Pub Date: Sept. 17th, 2013
ISBN: 978-0-399-15838-4
Publisher: Amy Einhorn/Putnam

Bartender-turned–“copper star” Timothy Wilde returns in a second mordant historical mystery (The Gods of Gotham, 2012).

It’s been less than a year since the fire that consumed his savings and scarred his face led Timothy reluctantly to join the brand new New York City Police Force that gets its nickname from its star-shaped copper badges. Now, on February 14, 1846, he’s congratulating himself for solving the theft of a painting when Lucy Adams bursts into police headquarters at the Tombs with the news that her sister, Delia, and son, Jonas, have been kidnapped. Lucy and her kin are free blacks from Albany, she tells Timothy, but “[s]lave agents care nothing for that, when the chance for profit is high enough.” When Timothy manages to rescue Delia and Jonas with the help of his brother Valentine, he learns that their abductors have powerful political protectors in the Democratic Party machine, of which Valentine is a loyal member.
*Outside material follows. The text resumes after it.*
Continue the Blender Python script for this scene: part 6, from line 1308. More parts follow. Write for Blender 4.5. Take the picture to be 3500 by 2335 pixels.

Furthermore, Lucy is secretly married to a white state senator whose associates in Tammany Hall have every reason for wanting to get her quietly out of town. Silkie Marsh, the evil brothel madam Timothy foiled previously, turns out to be centrally involved in both the abductions and the plan to eliminate Lucy—and Madam Marsh hates Timothy just as much as ever, while still pining for drug-addicted Valentine. The brothers’ relationship remains fraught but enduring as multiple plot complications ensue; Timothy’s loathing of slavery and friendships with several African-American activists give the novel its moral fire. As was the case in The Gods of Gotham, Faye folds a blistering indictment of prejudice and persecution of the defenseless within a satisfyingly complex mystery. Its resolution saves some of the innocent and punishes a few of the guilty without pretending that society’s basic injustices have been ameliorated.

Vividly atmospheric; the thieves’ slang all by itself evokes 19th-century New York with wonderful specificity. Let’s hope Faye finds more dirty work for her intriguingly conflicted hero.